I Want Out

They say there is no religion, which they want. When has lack of religion ever hurt Pac-Man, which has been lacking religion for 30+ years.

They say there is one unit per tile, but this has never seemed to hurt chess games, which don't allow stacking, either.

How can this be a problem for CiV and not any other game if they are not looking back to past games?
Clearly civ5 is a spectacular game. I mean let's compare it to ET for Atari. I think that's a more fair comparison than trying to hold it to the high standards of Civ4.
 
How did they "make x worse" if there is not a complaint about a change from Civ4?

Well there is that, but the problem is not that it was changed but that the new system is worse than the old, Civ 4, one.

If the complaints are about gameplay in and of itself, there can be no "made x worse" because that would be pointing out a change.

This sentence does not compute. Of course calling something "made worse" is going to be about gameplay, because we're deriding mechanics which dictate how the game is played.

Outside of the crashing and the Steam requirement, I have seen few complaints that stand alone. People are comparing.

Then I'd have to say you're not looking, we've 1UPT craziness, lack of diplo, AIs "trying to win" (yeah right), incessant war declarations (to the point that Civ 5 Monty is only moderately insane), massive discrepancies in AI strengths within one game, AI idiocy in general, bad UI, bad coding, etc., etc., ad infinitum, ad nauseum. Now you may think some of them are not problems, but at the very least the coding problems, the UI and lack of diplo are universally acknowledged.

They say there is no religion, which they want. When has lack of religion ever hurt Pac-Man, which has been lacking religion for 30+ years.

Pac-Man is about eating dots, Civ is about building up a human society (at the macro level). Religion is going to be infinitely more relevant to a Civ game than a Pac-Man one. Try playing a game of Company of Heroes, without tanks or Nazis, and and you won't come back to us saying the point is valid.

They say there is one unit per tile, but this has never seemed to hurt chess games, which don't allow stacking, either.

Chess is a situational, tactical, no unit-build game.

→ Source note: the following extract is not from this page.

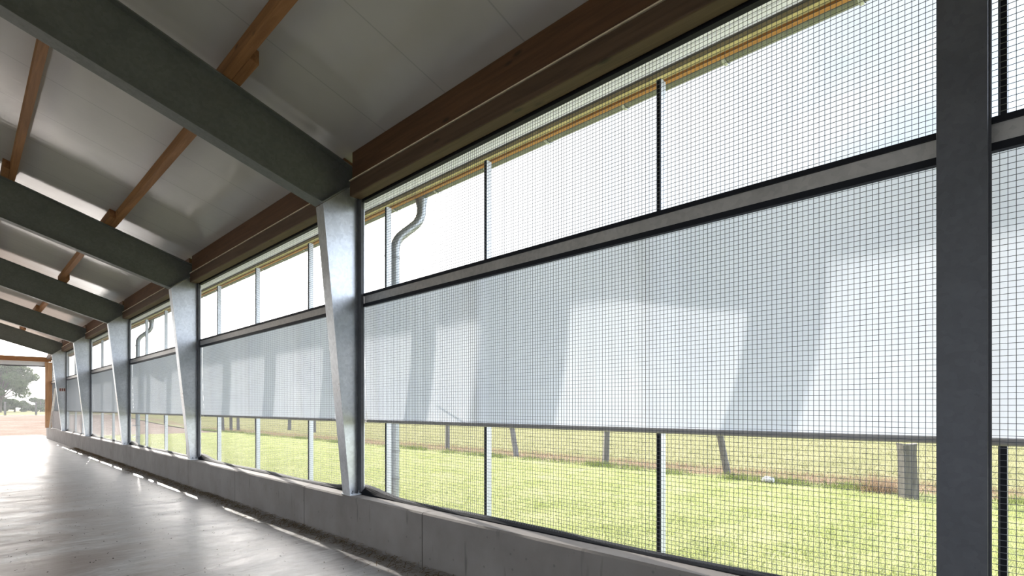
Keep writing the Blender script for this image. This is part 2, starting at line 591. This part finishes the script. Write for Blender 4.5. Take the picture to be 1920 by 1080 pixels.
for k in range(1, 7):
    a, b_ = (BAYS[k][0], BAYS[k][1])
    if k == 1:
        a = -5.3
    w = WHERE[k]
    if k == 1:
        w = 'in the nearest wide bay'
    o = MB().prism_y([(3.14, 4.031), (3.25, 4.031), (3.25, zceil(3.25) - .004), (3.14, zceil(3.14) - .004)], a, b_).build('eave_purlin', M['eavewood'], None, .003)
    tag(o, 'reddish brown timber eave purlin touching the ceiling %s' % w, 'purlin', 'eave purlins')
    o = MB().box(3.105, 3.25, a, b_, 3.85, 4.020).build('eave_beam', M['beam'], None, .012)
    tag(o, 'dark brown eave beam above the mesh opening %s' % w, 'beam', 'eave beams')
    o = MB().box(3.098, 3.16, a, b_, 4.020, 4.031).build('wooden_lath', M['lath'], None)
    tag(o, 'thin pale lath lying on the eave beam %s' % w, 'lath', 'pale laths on the eave beams')

# ------------------------------------------------------------------ openings: mesh, rails, posts, curtains
def wire_panel(y0, y1, z0, z1, pitch=.0276):
    n = int((y1 - y0) / pitch) + 1
    mz = int((z1 - z0) / pitch) + 1
    mb = MB()
    h = .00112
    for i in range(n):
        y = y0 + i * pitch
        mb.box(XM - h, XM + h, y - h, y + h, z0, z1)
    for j in range(mz):
        z = z0 + j * pitch
        mb.box(XM - 3 * h, XM - h, y0, y1, z - h, z + h)
    return mb
POSTS = {0: [-3.4, -1.6, .20], 1: [2.00, 3.80, 5.49], 2: [7.46, 9.39, 11.29], 3: [13.30, 15.05, 16.95], 4: [19.4, 21.3, 23.2],
         5: [25.4, 27.3, 29.2], 6: [31.4, 33.2]}
NTH = ['first', 'second', 'third']
for k, (a, b_) in enumerate(BAYS):
    w = WHERE[k]
    a2, b2 = a - .09, b_ + .09
    if k == 0:
        b2 = .40
    if k == 1:
        a2 = .40
    o = wire_panel(a2, b2, ZP + .01, 2.66).build('wire_mesh', M['wire'])
    tag(o, 'tall dark wire mesh panel below the rail, %s' % w, 'wire mesh', 'wire mesh panels')
    o = wire_panel(a2, b2, 2.665 + .1, 3.86).build('wire_mesh', M['wire'])
    tag(o, 'dark wire mesh strip above the rail, %s' % w, 'wire mesh', 'wire mesh panels')
    r = thing('metal_rail', (3.29, a, 2.64), 'long grey rail with black edges across the opening %s' % w, 'rail', 'horizontal rails')
    L = (3.29, a, 2.64)
    def loc(mb, dx=0):
        mb.v = [(x - L[0], y - L[1], z - L[2]) for x, y, z in mb.v]
        return mb
    ra, rb = a + .005, b_ - .005
    if k == 0:
        rb = .318
    if k == 1:
        ra = .322
    loc(MB().box(3.288, 3.312, ra, rb, 2.674, 2.762)).build('channel', M['rail'], r)
    loc(MB().box(3.276, 3.312, ra, rb, 2.762, 2.790)).build('upper_lip', M['blackpaint'], r)
    loc(MB().box(3.276, 3.312, ra, rb, 2.638, 2.674)).build('lower_lip', M['blackpaint'], r)
    # top edge strip and pale head channel
    o = MB().box(3.262, 3.312, ra, rb, 3.832, 3.868).build('edge_strip', M['blackpaint'])
    tag(o, 'black edge strip above the wire mesh %s' % w, 'strip', 'black edge strips')
    mb = MB()
    pr = [(3.312, 3.868), (3.352, 3.885), (3.352, 3.862), (3.347, 3.858), (3.347, 3.832), (3.352, 3.828), (3.352, 3.806), (3.347, 3.802), (3.347, 3.778), (3.352, 3.772)]
    vs = [(x, y, z) for y in (a2, b2) for x, z in pr]
    mb.add(vs, [(q, q + 1, q + 1 + len(pr), q + len(pr)) for q in range(len(pr) - 1)])
    o = mb.build('head_strip', M['headfilm'])
    tag(o, 'pale translucent head strip atop the opening %s' % w, 'channel', 'pale head channels')
    # uprights outside the curtain
    for q, y in enumerate(POSTS[k]):
        o_r = thing('slim_upright', (3.46, y + .012, -.02), 'slim upright behind the mesh, %s from the right %s' % (NTH[q], w), 'post', 'slim uprights behind the mesh')
        s = MB()
        s.box(0, .004, -.016, .016, 0, 3.80)
        s.build('shaded_face', M['blackpaint'], o_r)  # room face of the tube coloured black for the shade on it
        s = MB()
        s.box(.004, .066, -.016, -.012, 0, 3.80)
        s.box(.004, .066, .012, .016, 0, 3.80)
        s.box(.062, .066, -.012, .012, 0, 3.80)
        s.build('channel', M['alu'], o_r)  # same tube, sides coloured pale as its lit faces
    # curtain
    r = thing('roller_curtain', (XC, a2, 1.32), 'white translucent curtain let down below the rail, %s' % w, 'curtain', 'white curtains')
    ny, nz = 24, 14
    mb = MB()
    Lc = (XC, a2, 1.32)
    vs = []
    zt, zb = 2.70, 1.345
    for j in range(nz + 1):
        f = j / nz
        z = zt + (zb - zt) * f
        for i in range(ny + 1):
            y = a2 + .003 + (b2 - a2 - .006) * i / ny
            bx = .045 * (max(0, f - .25) / .75) ** 2 * .75 + .002 * math.sin(y * 3.1 + k) * f
            vs.append((XC + bx - Lc[0], y - Lc[1], z - Lc[2]))
    fs = []
    for j in range(nz):
        for i in range(ny):
            p = j * (ny + 1) + i
            fs.append((p, p + 1, p + ny + 2, p + ny + 1))
    mb.add(vs, fs)
    mb.build('sheet', M['film'], r, smooth=True)
    MB().tube([(.034, .02, .012), (.034, b2 - a2 - .02, .012)], .019, 14).build('bottom_tube', M['tube'], r, smooth=True)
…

Civ is a strategic, empire, time based, unit building game. The comparison between the two is going to be at best superficial, but here it is completely invalid and deliberately misleading.

How can this be a problem for CiV and not any other game if they are not looking back to past games?

It is a problem for all games that don't look back to the past. How many successful sequels have you heard of that have thrown out every core mechanic and started anew with only the game? How many have done that and gone on to bomb badly?

As mentioned above it is not about this being new, it is about how the new version failed to build on the success of the predecessor, add in it's own new ideas sucessfully, and balance both tradition and innovation for a superior game.